Becoming and the Pact


In Cannibal Metaphysics, de Castro writes, “Every becoming is an alliance. Which does not mean, once again, that every alliance is a becoming” (de Castro, 162). I am fascinated by this sentence because it reminds me of the idea of the “pact,” which I am writing about for my group’s final project. According to the Oxford English Dictionary, “pact” as a transitive verb means, “to enter into a pact with (a person).” I like to think of the concept of a pact as a verb rather than a noun, as a process that each party must always re-decide to enter into, and as a continual recommitment to each other party so that a pact is something one performs “with” rather than “to” another. Of course, pacts have historically been used as formal tools of brutal colonization by the U.S. against Native American populations, and this history cannot be obfuscated in an attempt to idealize the idea of the pact. As I go forward in my thinking about what it means to enter into a pact, I want to explore the relationship between “pact” and “becoming” as de Castro has above. When is a pact like a becoming, and when is a pact a tool of colonization, and where do these lines blur?

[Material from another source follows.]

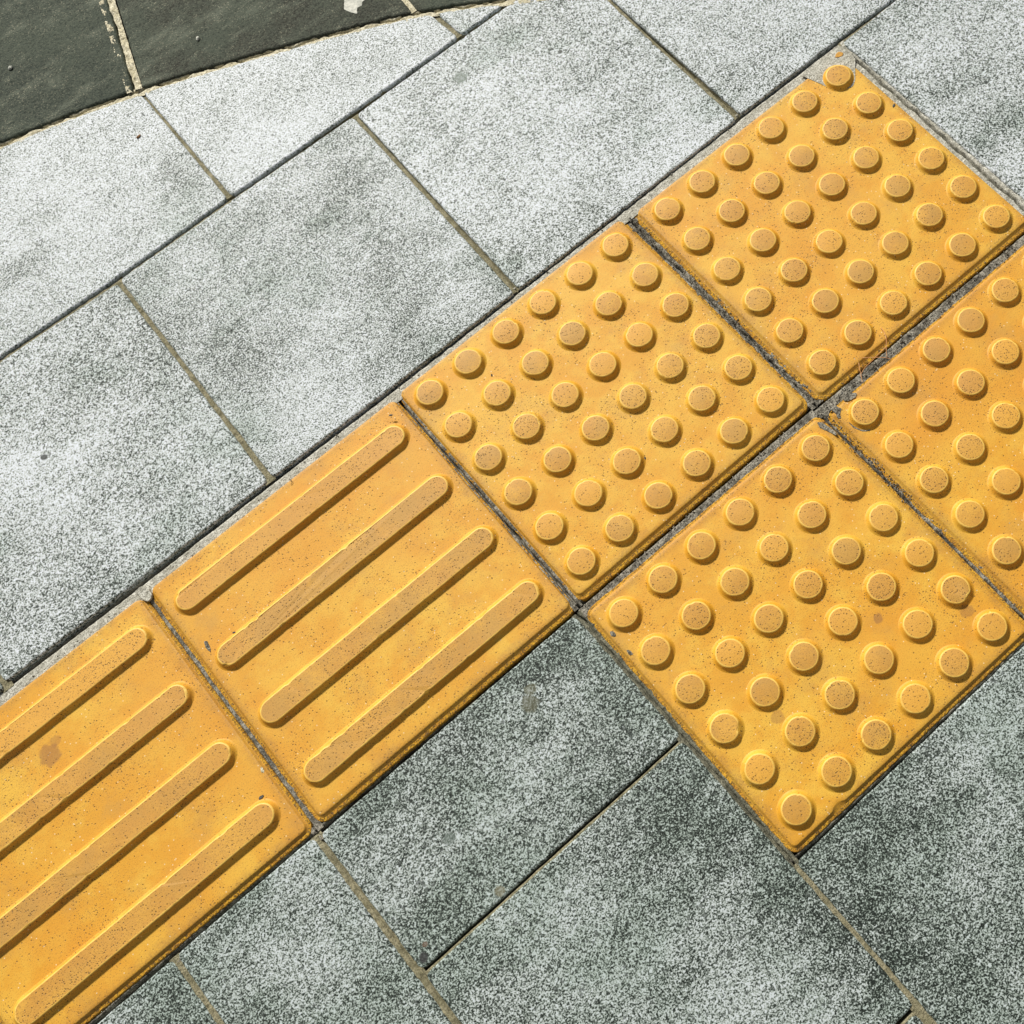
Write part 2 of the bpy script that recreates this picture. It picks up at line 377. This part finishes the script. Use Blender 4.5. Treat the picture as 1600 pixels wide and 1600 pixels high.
def crack(s0, wd, dep, sd, wander=.18):
    return lambda s, t: -dep*math.exp(-((s-s0-wander*fbm(t*.035, sd)) / wd)**2)
def mort(name, mat, items):
    bm = bmesh.new()
    for k, it in enumerate(items):
        strip(bm, it[0], it[1], it[2], it[3] if len(it) > 3 else flatp, 11*k+len(name), **(it[4] if len(it) > 4 else {}))
    bm.normal_update()
    o = obj(name, bm, mat, smooth=True); tag(o, kind='structure'); return o
mort('slab_joints', M_KH, [
    ([(-620, 482), (-440, 479.5), (-294, 472.5), (-147, 471.5)], 6, -1.0, crack(.16, .15, 12, 71, .03)),
    ([(-147.2, 471.3), (25, 464.7), (163, 464)], 6, -1.2, crack(.14, .15, 12, 72, .03)),
    ([(163.2, 463.6), (245, 461.6)], 5, -1.4, crack(.1, .2, 12, 73, .04)),
    ([(-303.5, 160), (-297.5, 320), (-294, 469)], 6, -.8),
    ([(12, 158), (15, 300), (18, 463)], 5.5, -1.2, crack(-.45, .15, 3, 74, .1)),
    ([(328, 158), (328, 300), (330, 420)], 6.5, -1.4, crack(-.25, .18, 5, 4, .06)),
    ([(-147.5, 474), (-143, 600), (-141, 662)], 4.5, -.6),
    ([(170, 466), (170, 508)], 7, -.4),
    ([(-613.5, 160), (-607, 480)], 6, -1.5),
    ([(-471, -158), (-471, -640)], 6, -3.2, crack(.4, .12, 3, 75, .12)),
    ([(-466, -322.6), (-168, -322.6)], 5, -3.4, crack(.36, .24, 12, 76, .05)),
    ([(-627, -158), (-627, -480)], 5.5, -3.3),
    ([(-164.2, -478), (-164.2, -900)], 5.5, -3.2),
    ([(-465, -638), (-170, -638)], 5.5, -3.6, crack(.3, .25, 12, 77, .05)),
    ([(475, 153.5), (660, 148)], 6, -1.5, crack(.3, .2, 10, 78, .05)),
])
mort('tile_joints', M_GY, [
    ([(-156.2, -158), (-155.2, 150)], 5, -2.3, crack(-.1, .22, 8, 8, .25), dict(amp=.45)),
    ([(157.5, -160), (156.5, 152)], 8, -3.2, crack(.1, .10, 5, 15, .35), dict(amp=1.3, hf=2.2)),
    ([(-158, -160.5), (150, -161)], 9, -3.1, crack(.48, .17, 12, 22, .05), dict(amp=.5, hf=1.3)),
    ([(150, -162), (470, -166)], 11, -3.3, crack(.30, .2, 12, 27, .08), dict(amp=1.0, hf=1.8)),
    ([(149.5, -480), (152.5, -165)], 8, -3.2, crack(.1, .11, 5, 31, .3), dict(amp=1.1, hf=1.8)),
    ([(-466.5, -157), (-463.5, 150)], 6, -2.9, crack(.3, .12, 4, 35), dict(amp=.4)),
    ([(-780, -159), (-163, -160)], 6, -3.6, crack(.3, .25, 11, 45, .12), dict(amp=.6)),
    ([(-165, -479.5), (470, -483)], 7, -3.6, crack(.3, .22, 12, 48, .08), dict(amp=.6)),
])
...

Oswald de Andrade writes in “The Cannibalist Manifesto,” “Migrations. The flight from states of boredom. Against urban scleroses” (de Andrade, 94). I wondered what de Andrade meant by “urban scleroses” until I read Diana Taylor’s “Dead Capital,” which explores a Teatro da Vertigem walking performance through a “vital materialist” reading. According to Taylor, “The performance highlights the danger of giving ourselves up to the scopic frenzy produced by capitalist society, but asks us to look better, get closer, touch, listen and look at our environment so that we can decipher the many layers of interconnectivity” (Taylor, 20). If sclerosis is a resistance to change, here, Taylor proposes a type of “becoming” or “becoming different” that would negotiate a new pact between the human body and its senses and the materiality of an urban environment, a pact that both the material environment and the human body would have to enter in together, recognizing the agency of the material environment. De Castro writes, “a becoming is a movement that deterritorializes the two terms of the relation it creates, by extracting them from the relations defining them in order to link them via a new ‘partial connection’” (de Castro, 160). The connection between “becoming” and “urban scleroses” is clear: urban scleroses resist becoming. De Andrade calls for migrations, de Castro for the “movement” that is “becoming,” which “deterritorializes” the relationship between the human body and its material environment, creating a “partial connection,” or perhaps a pact, between the two.

de Andrade, Oswald. "The Cannibalist Manifesto." Third Text 13. 1999. 92-95. Taylor, Diana. "Dead Capital: Teatro da Vertigem, Bom Retiro" . . : , 2018. Viveiros de Castro, Eduardo. Cannibal Metaphysics: For Post-Structural Anthropology. Trans. Peter Skafish. Minneapolis: Univocal Publishing, 2014. Print.